João Paolo participou de todo o processo de construção e testes do FD-01. Saiu no final de 1975, mas nem sempre conteve o gênio forte. Num certo dia, depois de toda a equipe ter trabalhado a noite inteira, os mecânicos entortaram um tensor da suspensão do protótipo ao baixá-lo do cavalete. Wilsinho desceu do escritório, que ficava no segundo andar, disparando uma metralhadora giratória de impropérios, principalmente sobre João Paolo.

O mecânico, tresnoitado e cansado, olhou para o patrão, sugeriu que ele enfiasse o carro num lugar impróprio e deu as costas ao emprego. Era conseqüência da fadiga geral, do esforço para cumprir os prazos que obrigavam a mutirões técnicos sem horários. No entanto, a demissão não durou mais que 48 horas, porque João Paolo entendeu que o Tigrão estava mais para bomba-relógio, mas não guardava mágoa. Atendeu à ponderação de Thomas Hardtmeier, cunhado de Wilsinho e gerente do pessoal, e voltou ao trabalho.

Foram capítulos da fase de construção do primeiro Fórmula 1 brasileiro, que João Paulo Pascuale recorda entre a saudade e o agradecimento. Em seu relatório, João Paolo afirma que poucos acreditavam num F-1 feito no Brasil. Entretanto, bastou a apresentação do FD-01 em Brasília para que os enviados especiais das revistas Autosprint, italiana, e Autosport, inglesa, admirarem a qualidade da construção e as inovações aerodinâmicas, principalmente pelo estilo compacto e carenado da parte traseira do Fitti-1. Uma novidade em matéria de aerodinâmica e refrigeração para os carros da F-1 dos anos 70.
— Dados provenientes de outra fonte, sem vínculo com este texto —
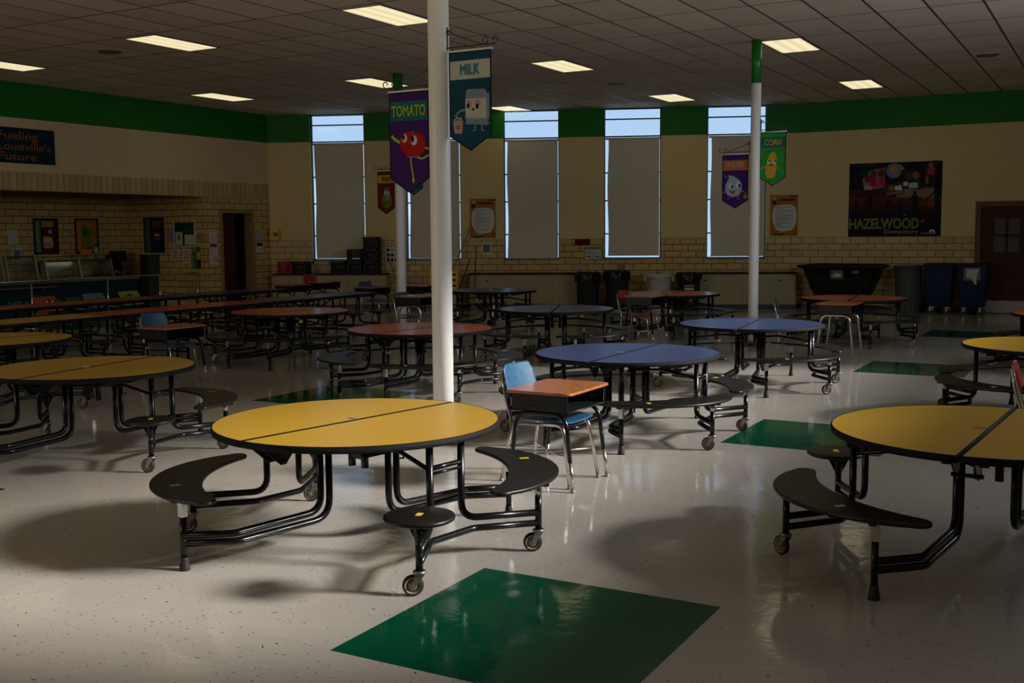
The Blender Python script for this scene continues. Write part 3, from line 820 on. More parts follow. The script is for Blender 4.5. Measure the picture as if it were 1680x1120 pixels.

Trinta anos depois, aos 53, casado e sem filhos, João Paolo Pascuale enriqueceu a biografia de histórias e o ofício de conhecimentos. Um repertório que aplica na restauração de automóveis clássicos – Ferrari e Porsche – e nas máquinas de competição, que prepara na oficina à beira da represa de Guarapiranga, na zona sul de São Paulo.